Hay un dicho anglosajón que reza “mi casa, mi castillo”. Esta alusión se refiere a que, de puertas para adentro, uno es la ley, nadie tiene derecho a decirnos cómo ser o qué hacer. La protección contra la arbitrariedad. Donde nadie te juzga. Donde el poder no entra. Pero, además de eso, tan liberal en su concepción, nuestro hogar también es la base para el desarrollo de nuestros derechos. Tiene una implicación social porque nos enraíza con un espacio físico, genera sentimiento de pertenencia a una comunidad. Donde uno vive marca también una parte de su identidad y determina su entorno.
Un urbanista especializado en temas sociales, Christian Torgersen, dijo en su momento que la vivienda es “el pilar tambaleante” del Estado de Bienestar. La razón es que al ser un bien netamente de mercado es complicado que sea asimilado a la educación, la sanidad o la seguridad social. Una casa es tan un bien de primera necesidad como un activo de ahorro. Por eso tiene dos caras y hacer políticas residenciales es tan complicado. Requiere mucho esfuerzo y concentración de capital con muchos actores, desde administradores públicos y promotores inmobiliarios a ciudadanos particulares.

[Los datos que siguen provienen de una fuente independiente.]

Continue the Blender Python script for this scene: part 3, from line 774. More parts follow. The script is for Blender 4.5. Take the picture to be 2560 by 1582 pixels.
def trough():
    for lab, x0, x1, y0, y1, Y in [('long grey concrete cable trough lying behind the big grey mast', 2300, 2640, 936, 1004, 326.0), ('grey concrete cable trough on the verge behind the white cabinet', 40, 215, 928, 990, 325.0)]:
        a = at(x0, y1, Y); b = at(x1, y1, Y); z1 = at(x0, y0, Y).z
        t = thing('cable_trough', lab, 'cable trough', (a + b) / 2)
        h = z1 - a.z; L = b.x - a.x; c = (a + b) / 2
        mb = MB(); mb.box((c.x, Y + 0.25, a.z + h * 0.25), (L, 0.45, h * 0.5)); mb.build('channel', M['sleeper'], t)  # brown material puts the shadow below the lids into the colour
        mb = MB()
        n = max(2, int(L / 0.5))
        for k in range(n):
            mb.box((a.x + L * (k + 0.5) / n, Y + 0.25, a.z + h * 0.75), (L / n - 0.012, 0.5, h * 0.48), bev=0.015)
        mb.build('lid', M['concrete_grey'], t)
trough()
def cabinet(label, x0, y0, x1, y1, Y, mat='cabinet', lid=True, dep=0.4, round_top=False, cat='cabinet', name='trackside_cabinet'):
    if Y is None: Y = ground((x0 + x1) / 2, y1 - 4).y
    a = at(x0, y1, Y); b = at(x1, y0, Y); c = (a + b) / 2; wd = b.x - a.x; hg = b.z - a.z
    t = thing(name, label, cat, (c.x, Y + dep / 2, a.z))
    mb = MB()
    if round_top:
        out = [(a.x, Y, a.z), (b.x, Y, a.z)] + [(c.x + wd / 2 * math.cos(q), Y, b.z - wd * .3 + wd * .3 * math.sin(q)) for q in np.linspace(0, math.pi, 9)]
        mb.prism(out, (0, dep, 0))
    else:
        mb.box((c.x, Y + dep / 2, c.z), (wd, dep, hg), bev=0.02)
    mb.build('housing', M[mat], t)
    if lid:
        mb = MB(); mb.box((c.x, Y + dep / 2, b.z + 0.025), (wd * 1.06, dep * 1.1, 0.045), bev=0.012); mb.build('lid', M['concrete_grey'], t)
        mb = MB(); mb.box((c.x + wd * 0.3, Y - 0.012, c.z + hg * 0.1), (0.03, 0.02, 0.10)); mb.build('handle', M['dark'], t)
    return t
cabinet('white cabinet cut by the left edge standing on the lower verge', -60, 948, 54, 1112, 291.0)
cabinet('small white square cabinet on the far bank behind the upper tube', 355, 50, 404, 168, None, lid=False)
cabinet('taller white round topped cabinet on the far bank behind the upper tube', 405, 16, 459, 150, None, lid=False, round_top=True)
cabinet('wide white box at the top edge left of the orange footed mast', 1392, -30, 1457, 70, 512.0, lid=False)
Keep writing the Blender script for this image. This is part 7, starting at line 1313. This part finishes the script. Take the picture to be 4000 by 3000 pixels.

España fue un país que ya desde la dictadura apostó por la tenencia de vivienda en propiedad. El famoso ministro franquista José Luis Arrese dijo que había que lograr “una España de propietarios, no de proletarios”. Ese legado ha seguido hasta hoy. En nuestro país el 74% de los españoles tienen vivienda en propiedad, bastante por encima de la media europea. Junto a ese modelo se está desarrollando una dinámica imparable de subida de precios, tanto en alquiler como en compra. Algo, por cierto, que pasa en toda Europa: en términos nominales la vivienda no ha dejado de crecer desde los años 90. Normal que este tema haya regresado al centro del debate.
Una cosa constatable es que hay importantes diferencias generacionales en el acceso a la vivienda. Aunque uno tienda a comprar/ alquilar cuando es joven, el mercado no ha sido igual siempre. Según los datos del Banco de España, en 1987 hacía falta (de media) 3.3 años de los ingresos íntegros de un hogar para pagar una vivienda. Hoy hace falta el 7.8, más del doble. Obviamente, la relación se produce porque el precio de la vivienda ha subido más rápido que los salarios y eso tiene claras implicaciones; la generación que compró en los años 80 y 90 ha podido acceder con más facilidad, en algunos casos incluso conseguir un pequeño patrimonio.
Por el contrario, los jóvenes lo tienen mucho más complicado. Sus bajos salarios no les permiten ahorrar lo suficiente para una entrada y se ha desplomado a la mitad las hipotecas jóvenes desde 2008. Además, aunque muchos de ellos se hayan pasado al alquiler, el problema es que estos también han subido de manera muy acusada, especialmente en las capitales de provincia donde van a la búsqueda de empleo. Ni pueden comprar, ni pueden evitar dejarse más de la mitad de su sueldo en un piso compartido.
Este problema tiene implicaciones en cascada. Sin duda para el crecimiento económico. Los jóvenes tienen menos posibilidades de buscar empleo fuera del “radio de acción” del hogar familiar, lo que limita sus oportunidades, pero también hace que haya un mercado laboral menos móvil y más disfuncional. Pero también tiene consecuencias en la igualdad de oportunidades. Por ejemplo, en la formación de familias. En las encuestas los jóvenes nos dicen que les gustaría tener dos hijos (de media), pero la tasa de fecundidad es de apenas 1.1 hijos por mujer. Ese desajuste tiene muchas razones, pero la tardía emancipación residencial es una.
Las familias intentan ayudar a los jóvenes en muchos casos. Aportan sus ahorros para la entrada en la vivienda de sus hijos o les hacen transferencias de renta directa para complementar sus bajos salarios. En algunos casos, especialmente en la costa del país, hasta les ceden sus segundas residencias para que puedan dejar de vivir con ellos. Sin embargo, estas soluciones son coyunturales y muy poco justas. La razón es evidente: no todos los jóvenes tienen las mismas oportunidades porque no todas las familias tienen los mismos recursos.
No existen varitas mágicas para las políticas de vivienda. Sin embargo, es indudable que las generaciones jóvenes lo van a tener mucho más difícil para tener un patrimonio autónomo del de sus padres, que, aunque empezaron peor que ellos, han tenido una progresión mucho más rápida. Por desgracia, para muchos jóvenes, poder emanciparse es hacer castillos en el aire.